Priest Convicted in Argentine "Dirty War" TribunalBy Sam Ferguson
t r u t h o u t | Report
Wednesday 10 October 2007
La Plata, Argentina - Close to 7:30 p.m. Tuesday, a large crowd inside and outside La Plata's federal courthouse erupted into cheers when a three-judge tribunal announced that Father Christian von Wernich was guilty, committed his crimes "under the mark of genocide" and was sentenced to life in prison. Von Wernich, convicted of seven homicides, 31 of instances of torture and 34 instances of kidnapping, is the first member of the Argentine Catholic Church to be convicted for crimes associated with Argentina's last dictatorship.
The courtroom was packed to capacity.
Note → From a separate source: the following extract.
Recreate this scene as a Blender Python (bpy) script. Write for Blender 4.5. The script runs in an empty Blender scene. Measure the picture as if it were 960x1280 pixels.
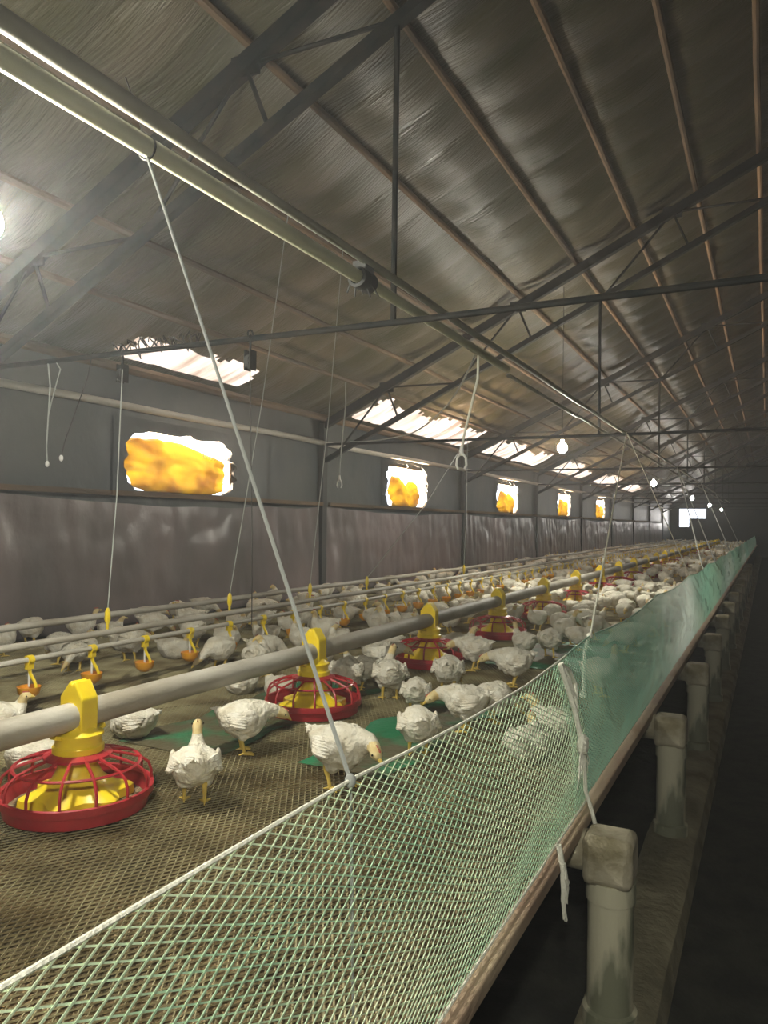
import bpy, bmesh, math, random
import numpy as np
from mathutils import Vector, Matrix, noise
PI = math.pi
S = bpy.context.scene
C = S.collection
rnd = random.Random(7)

# ------------------------------------------------------------------ camera, world, exposure
H = 1.32                                   # eye height over the aisle
PSI, PITCH, ROLL = math.radians(26.8), math.radians(0.8), math.radians(0.8)
cam_d = bpy.data.cameras.new('camera'); cam = bpy.data.objects.new('camera', cam_d); C.objects.link(cam)
cam_d.sensor_fit = 'HORIZONTAL'; cam_d.sensor_width = 36; cam_d.lens = 36*950/960; cam_d.clip_start = .02
fw = Vector((-math.sin(PSI)*math.cos(PITCH), math.cos(PSI)*math.cos(PITCH), math.sin(PITCH)))
rt = Vector((math.cos(PSI), math.sin(PSI), 0)); up = rt.cross(fw)
r2 = rt*math.cos(ROLL) + up*math.sin(ROLL); u2 = r2.cross(fw)
M = Matrix((r2, u2, -fw)).transposed().to_4x4(); M.translation = (0, 0, H)
cam.matrix_world = M
S.camera = cam
w = bpy.data.worlds.new('world'); S.world = w; w.use_nodes = True
w.node_tree.nodes['Background'].inputs[0].default_value = (.80, .86, 1, 1)
w.node_tree.nodes['Background'].inputs[1].default_value = 2.7
S.view_settings.view_transform = 'Standard'; S.view_settings.look = 'None'
S.view_settings.gamma = 1; S.view_settings.use_curve_mapping = False
S.view_settings.exposure = 0.8
BULB = 760.0        # radiance of a lit bulb
DAY = 1000.0          # watts of daylight at one window
HAZE = .017
WINY = [4.6 + 4.15*k for k in range(5)]
WX = -4.1
def area(name, loc, size, power, color, direction):
    d = bpy.data.lights.new(name, 'AREA'); d.shape = 'RECTANGLE'; d.size, d.size_y = size
    d.energy = power; d.color = color
    o = bpy.data.objects.new(name, d); C.objects.link(o); o.location = loc
    o.rotation_euler = Vector(direction).to_track_quat('-Z', 'Y').to_euler()
    return o
for k, y in enumerate(WINY):               # daylight outside each window, bounced up off bright ground
    area('daylight_at_window', (WX-.62, y, 1.30), (1.9, 1.0), DAY, (1, .72, .50), (1, 0, .75))
area('daylight_at_end_window', (-3.05, 39.2, 1.7), (1.6, 1.2), 60, (1, .93, .85), (0, -1, 0))

# ------------------------------------------------------------------ materials
def mat(name, col, rough=.7, var=0, col2=None, scale=6, bump=0, bscale=40, metal=0, emis=None, estr=0,
        trans=0, stretch=(1, 1, 1), rand=0, spec=.5, alpha=1, detail=4, lo=.35, hi=.65):
    m = bpy.data.materials.new(name); m.use_nodes = True
    nt = m.node_tree; N = nt.nodes; L = nt.links
    b = N['Principled BSDF']; out = N['Material Output']
    b.inputs['Base Color'].default_value = (*col, 1); b.inputs['Roughness'].default_value = rough
    b.inputs['Metallic'].default_value = metal; b.inputs['Specular IOR Level'].default_value = spec
    b.inputs['Alpha'].default_value = alpha
    tc = N.new('ShaderNodeTexCoord'); mp = N.new('ShaderNodeMapping'); mp.inputs['Scale'].default_value = stretch
    L.new(tc.outputs['Object'], mp.inputs['Vector'])
    csock = None
    if col2:
        n = N.new('ShaderNodeTexNoise'); n.inputs['Scale'].default_value = scale; n.inputs['Detail'].default_value = detail
        L.new(mp.outputs[0], n.inputs['Vector'])
        r = N.new('ShaderNodeMapRange'); r.inputs[1].default_value = lo; r.inputs[2].default_value = hi
        L.new(n.outputs['Fac'], r.inputs[0])
        x = N.new('ShaderNodeMix'); x.data_type = 'RGBA'
        L.new(r.outputs[0], x.inputs[0]); x.inputs[6].default_value = (*col, 1); x.inputs[7].default_value = (*col2, 1)
        csock = x.outputs[2]
    if rand:
        oi = N.new('ShaderNodeObjectInfo'); hv = N.new('ShaderNodeHueSaturation')
        r = N.new('ShaderNodeMapRange'); r.inputs[3].default_value = 1-rand; r.inputs[4].default_value = 1
        L.new(oi.outputs['Random'], r.inputs[0]); L.new(r.outputs[0], hv.inputs['Value'])
        if csock: L.new(csock, hv.inputs['Color'])
        else: hv.inputs['Color'].default_value = (*col, 1)
        csock = hv.outputs[0]
    if csock: L.new(csock, b.inputs['Base Color'])
    if bump:
        n = N.new('ShaderNodeTexNoise'); n.inputs['Scale'].default_value = bscale; n.inputs['Detail'].default_value = 5
        L.new(mp.outputs[0], n.inputs['Vector'])
        bm = N.new('ShaderNodeBump'); bm.inputs['Strength'].default_value = bump; bm.inputs['Distance'].default_value = .02
        L.new(n.outputs['Fac'], bm.inputs['Height']); L.new(bm.outputs[0], b.inputs['Normal'])
    if emis:
        b.inputs['Emission Color'].default_value = (*emis, 1); b.inputs['Emission Strength'].default_value = estr
    if trans:
        t = N.new('ShaderNodeBsdfTranslucent'); mx = N.new('ShaderNodeMixShader'); mx.inputs[0].default_value = trans
        t.inputs[0].default_value = (*col, 1)
        if csock: L.new(csock, t.inputs[0])
        L.new(b.outputs[0], mx.inputs[1]); L.new(t.outputs[0], mx.inputs[2]); L.new(mx.outputs[0], out.inputs[0])
    return m
K = {}
K['black_steel'] = mat('black_steel', (.010, .014, .015), .7, col2=(.03, .027, .022), scale=9, spec=.2)
K['roof_film'] = mat('roof_film', (.066, .062, .026), .36, col2=(.125, .105, .066), scale=1.0, bump=.8, bscale=22, stretch=(.3, 2.8, .3), spec=.42, detail=8)
K['clear_film'] = mat('clear_film', (.80, .62, .46), .35, col2=(.30, .20, .13), scale=1.6, trans=.75, bump=.5, bscale=9, stretch=(.5, 3.2, .5), detail=6, lo=.42, hi=.62)
K['wood'] = mat('wood', (.075, .052, .03), .85, col2=(.18, .115, .06), scale=5, bump=.3, stretch=(1, .2, 1))
K['pvc_cream'] = mat('pvc_cream', (.60, .60, .43), .4, col2=(.48, .49, .34), scale=4)
K['pvc_dull'] = mat('pvc_dull', (.36, .35, .28), .5, col2=(.26, .25, .20), scale=4)
K['pipe_grey'] = mat('pipe_grey', (.50, .48, .42), .6, col2=(.30, .27, .21), scale=7, bump=.2, stretch=(1, .4, 1))
K['pipe_white'] = mat('pipe_white', (.52, .50, .44), .5, col2=(.38, .36, .3), scale=6, stretch=(1, .3, 1))
K['wall_film'] = mat('wall_film', (.030, .042, .050), .5, col2=(.085, .088, .078), scale=1.1, bump=.7, bscale=4, stretch=(1, 1, .8), detail=6)
K['sheet'] = mat('sheet', (.25, .195, .195), .33, col2=(.115, .10, .098), scale=1.1, bump=.8, bscale=3.2, stretch=(1, 1, .75), detail=7)
K['sheet_green'] = mat('sheet_green', (.11, .135, .115), .4, col2=(.15, .15, .13), scale=1.4, bump=.7, bscale=5, stretch=(1, 2.2, .5))
K['dark_wall'] = mat('dark_wall', (.035, .038, .042), .8, col2=(.05, .045, .045), scale=2)
K['ground'] = mat('ground', (.014, .015, .013), .9, col2=(.035, .036, .028), scale=8, bump=.6, bscale=20)
K['litter'] = mat('litter', (.085, .065, .028), .9, col2=(.24, .17, .08), scale=7, bump=.9, bscale=45, detail=8)
K['floor_net'] = mat('floor_net', (.42, .38, .22), .5, col2=(.17, .13, .06), scale=6, detail=6)
K['green_net'] = mat('green_net', (.68, .76, .54), .45, col2=(.16, .46, .30), scale=1.7, detail=3, lo=.38, hi=.80, stretch=(1, .35, 2.2))
K['teal_net'] = mat('teal_net', (.15, .36, .27), .5, col2=(.28, .46, .34), scale=1.2, detail=3, stretch=(1, .5, 2))
K['green_cloth'] = mat('green_cloth', (.015, .20, .085), .7, col2=(.10, .085, .04), scale=5, bump=.5, detail=8, lo=.40, hi=.56)
K['cord'] = mat('cord', (.86, .86, .74), .8, bump=.4, bscale=200)
K['cord_grey'] = mat('cord_grey', (.34, .36, .34), .7)
K['wire_dark'] = mat('wire_dark', (.03, .028, .025), .6)
K['red'] = mat('red', (.42, .022, .03), .38, col2=(.30, .02, .025), scale=14, bump=.1)
K['yellow'] = mat('yellow', (.88, .68, .015), .4, col2=(.78, .56, .02), scale=12)
K['orange'] = mat('orange', (.80, .38, .02), .35, col2=(.70, .28, .02), scale=12)
K['feed'] = mat('feed', (.34, .27, .15), .95, col2=(.22, .16, .08), scale=60, bump=.8, bscale=120)
K['feather'] = mat('feather', (.82, .79, .68), .85, col2=(.64, .57, .42), scale=16, bump=.5, bscale=75, rand=.16, detail=6, lo=.4, hi=.75, spec=.2)
K['down'] = mat('down', (.84, .82, .73), .85, col2=(.66, .60, .48), scale=20, bump=.5, bscale=70, spec=.2)
K['head'] = mat('head', (.70, .60, .32), .8, col2=(.62, .46, .20), scale=30, bump=.3)
K['shank'] = mat('shank', (.66, .48, .10), .55)
K['comb'] = mat('comb', (.45, .10, .07), .6)
K['eye'] = mat('eye', (.01, .01, .01), .15)
K['mould_pvc'] = mat('mould_pvc', (.55, .53, .39), .5, col2=(.20, .21, .145), scale=4.5, stretch=(1.6, 1.6, .55), detail=6, lo=.47, hi=.54, bump=.1)
K['fitting'] = mat('fitting', (.48, .44, .33), .7, col2=(.20, .175, .10), scale=11, bump=.3, detail=6)
K['concrete'] = mat('concrete', (.34, .31, .21), .9, col2=(.17, .155, .10), scale=6, bump=.6, bscale=25, detail=7)
K['rail'] = mat('rail', (.46, .37, .25), .7, col2=(.30, .20, .14), scale=7, bump=.3, stretch=(1, .3, 1))
K['yellow_bag'] = mat('yellow_bag', (.027, .0185, .0007), .5, col2=(.0085, .0034, .0003), scale=4.2, trans=.6, bump=.6, bscale=6, detail=6, lo=.45, hi=.7)
K['rag_white'] = mat('rag_white', (.85, .8, .7), .7, trans=.6)
K['bulb'] = mat('bulb', (1, 1, 1), .3, emis=(1, .96, .82), estr=BULB)
K['bulb_far'] = mat('bulb_far', (1, 1, 1), .3, emis=(1, .96, .86), estr=BULB*.36)
K['holder'] = mat('holder', (.75, .75, .72), .5)
K['plate_dark'] = mat('plate_dark', (.04, .042, .04), .7)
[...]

A makeshift overflow room, which had sat empty for most of the three months of proceedings, was full. Hundreds of protesters outside erupted when the final verdict came down, igniting fireworks and bursting into cheers. Judge Carlos Rosanski asked "please, please, please" on several occasions, pleading for, but not ordering, silence so that the tribunal could finish reading the verdict.
Von Wernich, who entered the courtroom in a bulletproof vest and sat behind bulletproof glass flanked by three armed and riot-protected guards, nervously looked into the desk where he was seated. As Judge Rosanski read the guilty verdict on the homicide charges, von Wernich exchanged words with his lawyer. As Rosanski announced the crimes were committed "under the mark of genocide," von Wernich blinked rapidly and made direct eye contact with the judge.
Von Wernich, 69, served as police chaplain for the Buenos Aires police force for the first two years of the dictatorship, which ruled from 1976-83. That government was responsible for the disappearance of between 14,000 and 30,000 people, in a clandestine campaign known as the "dirty war."
To this day, the final resting place of most of the disappeared remains unknown, though confessions from a few military officials involved have provided some glimpse into what happened. In his 1995 book, "Confessions of a Dirty Warrior," Adolfo Scilingo recounts taking drugged prisoners and throwing them out of an airplane into the River Plate, alive. The vast majority of those involved in the dirty war, however, have remained silent, under what Carolina Varsky, a human rights lawyer for the Center for Social and Legal Studies, calls a "mafia code." Von Wernich, too, refused to answer to the charges against him when called to the stand on the first day of testimony.